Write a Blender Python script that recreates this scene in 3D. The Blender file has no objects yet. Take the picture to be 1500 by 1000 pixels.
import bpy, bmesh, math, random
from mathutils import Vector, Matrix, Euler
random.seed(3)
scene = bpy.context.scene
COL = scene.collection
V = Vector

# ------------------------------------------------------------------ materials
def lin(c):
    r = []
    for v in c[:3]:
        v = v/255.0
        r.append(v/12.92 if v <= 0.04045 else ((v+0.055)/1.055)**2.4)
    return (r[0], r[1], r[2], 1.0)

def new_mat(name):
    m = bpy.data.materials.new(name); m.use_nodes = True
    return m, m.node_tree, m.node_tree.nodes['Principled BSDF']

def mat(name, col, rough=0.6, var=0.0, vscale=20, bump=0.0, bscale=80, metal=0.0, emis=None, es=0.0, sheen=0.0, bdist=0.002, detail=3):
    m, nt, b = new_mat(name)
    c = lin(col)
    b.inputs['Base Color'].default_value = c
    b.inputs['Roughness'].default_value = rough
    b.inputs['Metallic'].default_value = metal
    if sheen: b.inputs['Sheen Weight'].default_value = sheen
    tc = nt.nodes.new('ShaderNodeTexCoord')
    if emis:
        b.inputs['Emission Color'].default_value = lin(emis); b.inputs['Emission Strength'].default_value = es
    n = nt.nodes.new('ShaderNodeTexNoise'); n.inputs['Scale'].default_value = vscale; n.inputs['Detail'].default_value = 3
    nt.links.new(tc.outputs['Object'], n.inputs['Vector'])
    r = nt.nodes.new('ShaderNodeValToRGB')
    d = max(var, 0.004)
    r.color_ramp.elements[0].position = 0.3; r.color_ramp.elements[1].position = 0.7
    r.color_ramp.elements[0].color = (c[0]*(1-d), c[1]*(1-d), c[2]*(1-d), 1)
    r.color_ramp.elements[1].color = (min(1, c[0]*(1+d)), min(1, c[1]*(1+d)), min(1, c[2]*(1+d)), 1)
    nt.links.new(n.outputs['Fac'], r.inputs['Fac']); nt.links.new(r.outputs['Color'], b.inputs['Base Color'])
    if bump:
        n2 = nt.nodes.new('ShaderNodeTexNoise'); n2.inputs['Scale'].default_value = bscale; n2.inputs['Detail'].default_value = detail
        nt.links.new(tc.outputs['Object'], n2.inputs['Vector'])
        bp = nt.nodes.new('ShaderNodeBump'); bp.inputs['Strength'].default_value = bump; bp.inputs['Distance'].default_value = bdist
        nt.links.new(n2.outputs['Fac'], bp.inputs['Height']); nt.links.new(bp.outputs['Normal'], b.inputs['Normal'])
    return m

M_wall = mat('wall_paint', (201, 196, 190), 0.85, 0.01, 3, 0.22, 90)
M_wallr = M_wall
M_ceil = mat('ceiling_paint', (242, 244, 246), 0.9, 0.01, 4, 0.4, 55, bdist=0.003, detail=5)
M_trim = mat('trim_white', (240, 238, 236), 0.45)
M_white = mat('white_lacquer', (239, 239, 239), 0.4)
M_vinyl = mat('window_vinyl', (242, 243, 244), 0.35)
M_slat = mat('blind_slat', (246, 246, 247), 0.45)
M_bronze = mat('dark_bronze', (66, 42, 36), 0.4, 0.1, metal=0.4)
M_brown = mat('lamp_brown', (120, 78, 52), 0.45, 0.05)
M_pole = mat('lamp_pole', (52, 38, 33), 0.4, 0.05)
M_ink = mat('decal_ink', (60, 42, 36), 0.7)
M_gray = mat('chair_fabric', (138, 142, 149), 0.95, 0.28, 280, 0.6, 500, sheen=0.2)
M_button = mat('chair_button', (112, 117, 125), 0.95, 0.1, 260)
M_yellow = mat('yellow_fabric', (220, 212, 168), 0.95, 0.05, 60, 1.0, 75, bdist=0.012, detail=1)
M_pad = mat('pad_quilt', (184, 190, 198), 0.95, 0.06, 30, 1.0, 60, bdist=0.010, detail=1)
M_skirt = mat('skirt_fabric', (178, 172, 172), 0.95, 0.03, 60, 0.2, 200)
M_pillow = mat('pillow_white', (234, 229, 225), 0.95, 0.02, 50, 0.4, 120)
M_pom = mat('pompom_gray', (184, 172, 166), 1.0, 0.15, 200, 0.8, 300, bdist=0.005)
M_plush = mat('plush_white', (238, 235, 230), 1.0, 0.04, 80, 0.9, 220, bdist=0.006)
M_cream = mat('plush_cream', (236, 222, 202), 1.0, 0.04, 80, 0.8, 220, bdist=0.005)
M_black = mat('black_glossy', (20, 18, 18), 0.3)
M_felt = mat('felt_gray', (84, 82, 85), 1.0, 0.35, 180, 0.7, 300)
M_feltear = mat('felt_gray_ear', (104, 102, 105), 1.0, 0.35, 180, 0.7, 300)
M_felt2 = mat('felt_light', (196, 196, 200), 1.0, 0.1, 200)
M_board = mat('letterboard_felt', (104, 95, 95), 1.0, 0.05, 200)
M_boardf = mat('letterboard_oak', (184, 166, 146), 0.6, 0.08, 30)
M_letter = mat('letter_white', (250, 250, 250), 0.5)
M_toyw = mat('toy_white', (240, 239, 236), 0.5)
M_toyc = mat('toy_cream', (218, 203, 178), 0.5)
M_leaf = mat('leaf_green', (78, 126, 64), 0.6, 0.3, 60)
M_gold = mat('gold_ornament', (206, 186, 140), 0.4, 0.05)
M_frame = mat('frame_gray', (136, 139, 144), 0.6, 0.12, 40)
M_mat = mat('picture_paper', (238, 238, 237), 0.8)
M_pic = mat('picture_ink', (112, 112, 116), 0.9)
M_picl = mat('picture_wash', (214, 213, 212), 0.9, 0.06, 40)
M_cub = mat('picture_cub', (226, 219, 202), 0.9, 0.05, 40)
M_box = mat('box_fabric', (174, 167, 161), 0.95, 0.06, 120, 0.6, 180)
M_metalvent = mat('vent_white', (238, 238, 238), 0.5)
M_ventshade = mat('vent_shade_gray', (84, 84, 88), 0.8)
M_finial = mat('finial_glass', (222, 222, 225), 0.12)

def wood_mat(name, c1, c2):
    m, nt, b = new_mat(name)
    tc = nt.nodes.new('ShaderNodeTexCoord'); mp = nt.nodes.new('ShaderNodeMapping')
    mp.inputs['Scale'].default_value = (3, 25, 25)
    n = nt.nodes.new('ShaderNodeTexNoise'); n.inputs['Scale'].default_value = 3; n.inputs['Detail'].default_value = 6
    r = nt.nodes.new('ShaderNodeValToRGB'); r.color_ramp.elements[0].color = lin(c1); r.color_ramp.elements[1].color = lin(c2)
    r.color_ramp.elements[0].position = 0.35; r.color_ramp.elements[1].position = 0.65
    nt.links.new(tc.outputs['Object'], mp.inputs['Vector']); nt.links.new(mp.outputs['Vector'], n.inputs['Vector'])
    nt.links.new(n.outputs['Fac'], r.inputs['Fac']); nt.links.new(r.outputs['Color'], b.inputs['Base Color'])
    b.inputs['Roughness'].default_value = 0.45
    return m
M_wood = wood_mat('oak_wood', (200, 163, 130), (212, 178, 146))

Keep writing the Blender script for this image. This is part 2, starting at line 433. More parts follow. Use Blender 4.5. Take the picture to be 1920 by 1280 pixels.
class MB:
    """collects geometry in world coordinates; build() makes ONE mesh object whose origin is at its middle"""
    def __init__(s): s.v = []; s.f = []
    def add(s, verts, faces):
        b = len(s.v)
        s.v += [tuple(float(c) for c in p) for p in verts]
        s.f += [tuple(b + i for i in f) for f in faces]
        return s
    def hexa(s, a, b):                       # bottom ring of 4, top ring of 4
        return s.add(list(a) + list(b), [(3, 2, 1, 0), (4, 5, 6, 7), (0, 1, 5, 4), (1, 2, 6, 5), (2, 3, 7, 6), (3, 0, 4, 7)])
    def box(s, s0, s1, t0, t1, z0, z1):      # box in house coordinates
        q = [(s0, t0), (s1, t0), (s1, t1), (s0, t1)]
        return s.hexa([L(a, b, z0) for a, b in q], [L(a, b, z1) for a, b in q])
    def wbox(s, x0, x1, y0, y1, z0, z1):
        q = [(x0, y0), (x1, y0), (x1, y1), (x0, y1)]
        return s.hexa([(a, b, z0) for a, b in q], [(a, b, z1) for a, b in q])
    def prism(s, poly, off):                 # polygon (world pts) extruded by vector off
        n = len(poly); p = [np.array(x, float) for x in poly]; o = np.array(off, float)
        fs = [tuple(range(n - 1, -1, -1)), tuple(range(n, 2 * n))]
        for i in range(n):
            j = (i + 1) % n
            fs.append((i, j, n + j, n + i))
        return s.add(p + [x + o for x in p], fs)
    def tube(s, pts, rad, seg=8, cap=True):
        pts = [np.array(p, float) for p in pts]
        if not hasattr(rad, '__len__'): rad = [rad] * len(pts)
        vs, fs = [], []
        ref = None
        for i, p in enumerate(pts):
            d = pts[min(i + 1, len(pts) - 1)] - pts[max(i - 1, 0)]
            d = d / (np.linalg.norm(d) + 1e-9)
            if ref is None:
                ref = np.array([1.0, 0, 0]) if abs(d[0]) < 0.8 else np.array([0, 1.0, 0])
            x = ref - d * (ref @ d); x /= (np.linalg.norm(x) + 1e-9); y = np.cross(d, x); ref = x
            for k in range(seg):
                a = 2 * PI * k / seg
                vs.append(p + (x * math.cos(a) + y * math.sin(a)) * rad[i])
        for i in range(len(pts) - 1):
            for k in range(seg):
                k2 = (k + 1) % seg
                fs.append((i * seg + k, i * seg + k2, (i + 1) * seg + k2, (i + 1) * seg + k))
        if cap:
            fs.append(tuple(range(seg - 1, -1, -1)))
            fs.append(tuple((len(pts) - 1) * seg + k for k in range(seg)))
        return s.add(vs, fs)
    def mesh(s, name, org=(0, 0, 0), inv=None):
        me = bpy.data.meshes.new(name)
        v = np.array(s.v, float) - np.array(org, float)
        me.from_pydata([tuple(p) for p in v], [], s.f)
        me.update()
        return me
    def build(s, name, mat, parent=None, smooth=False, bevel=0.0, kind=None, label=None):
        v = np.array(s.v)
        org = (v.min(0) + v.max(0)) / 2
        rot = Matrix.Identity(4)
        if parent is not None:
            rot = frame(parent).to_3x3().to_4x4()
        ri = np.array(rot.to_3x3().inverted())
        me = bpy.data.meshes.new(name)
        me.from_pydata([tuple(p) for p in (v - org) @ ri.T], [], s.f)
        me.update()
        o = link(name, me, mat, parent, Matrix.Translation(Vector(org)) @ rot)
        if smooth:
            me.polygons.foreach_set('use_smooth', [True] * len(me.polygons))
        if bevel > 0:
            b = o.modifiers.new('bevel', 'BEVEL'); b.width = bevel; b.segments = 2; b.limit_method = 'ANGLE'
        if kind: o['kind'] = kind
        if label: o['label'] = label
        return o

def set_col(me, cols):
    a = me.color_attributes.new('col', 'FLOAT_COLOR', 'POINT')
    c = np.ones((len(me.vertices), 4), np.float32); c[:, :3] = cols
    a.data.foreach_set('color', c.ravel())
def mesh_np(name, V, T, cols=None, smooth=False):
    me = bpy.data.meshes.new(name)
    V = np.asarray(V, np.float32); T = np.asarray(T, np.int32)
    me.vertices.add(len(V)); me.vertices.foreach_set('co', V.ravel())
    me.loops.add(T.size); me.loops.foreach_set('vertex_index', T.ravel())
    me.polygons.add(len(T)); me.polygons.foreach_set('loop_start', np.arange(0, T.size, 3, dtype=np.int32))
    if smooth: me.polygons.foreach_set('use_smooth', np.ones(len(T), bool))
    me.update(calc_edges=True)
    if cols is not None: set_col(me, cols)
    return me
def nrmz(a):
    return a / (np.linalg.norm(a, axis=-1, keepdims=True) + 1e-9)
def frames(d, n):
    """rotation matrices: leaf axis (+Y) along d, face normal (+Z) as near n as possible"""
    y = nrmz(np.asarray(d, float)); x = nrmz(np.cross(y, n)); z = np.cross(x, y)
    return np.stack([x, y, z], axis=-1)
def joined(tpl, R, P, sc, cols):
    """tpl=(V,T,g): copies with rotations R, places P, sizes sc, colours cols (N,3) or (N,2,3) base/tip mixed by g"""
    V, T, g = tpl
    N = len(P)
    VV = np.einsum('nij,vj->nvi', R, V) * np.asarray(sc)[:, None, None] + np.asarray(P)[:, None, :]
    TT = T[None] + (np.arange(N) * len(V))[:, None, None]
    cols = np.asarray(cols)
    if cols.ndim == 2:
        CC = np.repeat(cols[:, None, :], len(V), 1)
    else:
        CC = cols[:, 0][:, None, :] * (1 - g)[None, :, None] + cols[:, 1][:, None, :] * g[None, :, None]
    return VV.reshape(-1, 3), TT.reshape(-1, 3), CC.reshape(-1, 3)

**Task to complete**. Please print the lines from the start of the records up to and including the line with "return (r[0], r[1], r[2], 1.0)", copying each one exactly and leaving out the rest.

**Reply to the exercise**.
Write a Blender Python script that recreates this scene in 3D. The Blender file has no objects yet. Take the picture to be 1500 by 1000 pixels.
import bpy, bmesh, math, random
from mathutils import Vector, Matrix, Euler
random.seed(3)
scene = bpy.context.scene
COL = scene.collection
V = Vector

# ------------------------------------------------------------------ materials
def lin(c):
    r = []
    for v in c[:3]:
        v = v/255.0
        r.append(v/12.92 if v <= 0.04045 else ((v+0.055)/1.055)**2.4)
    return (r[0], r[1], r[2], 1.0)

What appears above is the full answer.